3. That the said grant needs to be reviewed by this honourable court for it to indicate the shares of the daughters because the brothers are not willing to cooperate and involve e an independent surveyor instead they are suggesting to remain with bigger portions and denying others access to their portions.”

9. The applicant seeks an order for review of the confirmed Grant and that the Court “do re-distribute the estate of the deceased to the beneficiaries.” The Court has already done this by its order of 8/4/2024 set out above. The matter is res judicata.

10. It appears that the applicant complaints about the conclusion of the Court in the ruling of 8/4/2024 on the question of survey and distribution of the Estate, and the remedy lies on appeal. See Court of Appeal in National Bank of Kenya Limited v Ndungu Njau [1997] KECA 71 (KLR) that-“A review may be granted whenever the court considers that it is necessary to correct an apparent error or omission on the part of the court. The error or omission must be self evident and should not require an elaborate argument to be established. It will not be a sufficient ground for review that another Judge could have taken a different view of the matter. Nor can it be a ground for review that the court proceeded on an incorrect exposition of the law and reached an erroneous conclusion of law.”

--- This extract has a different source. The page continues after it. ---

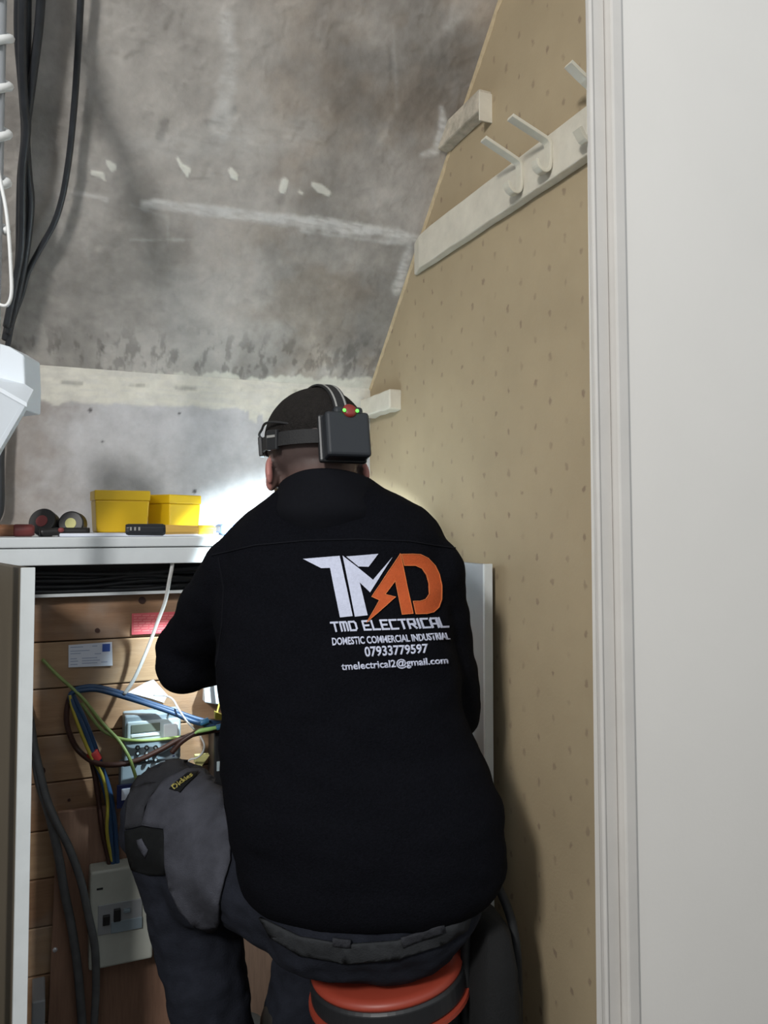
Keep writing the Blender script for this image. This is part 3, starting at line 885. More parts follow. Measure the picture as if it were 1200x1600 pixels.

Orders: 11. Accordingly, for the reasons set out above, the Court finds that the issues raised in the application dated 1/7/2024 have already been determined by the ruling of 8/4/2024, and this cannot sit on appeal on the matter.

12. The application is dismissed.

13. There shall be no order as to costs.Order accordingly.

DATED AND DELIVERED THIS 15THDAY OF MAY 2025. EDWARD M. MURIITHIJUDGEAppearances:Applicants in person.Mr. Kagio for the Respondent.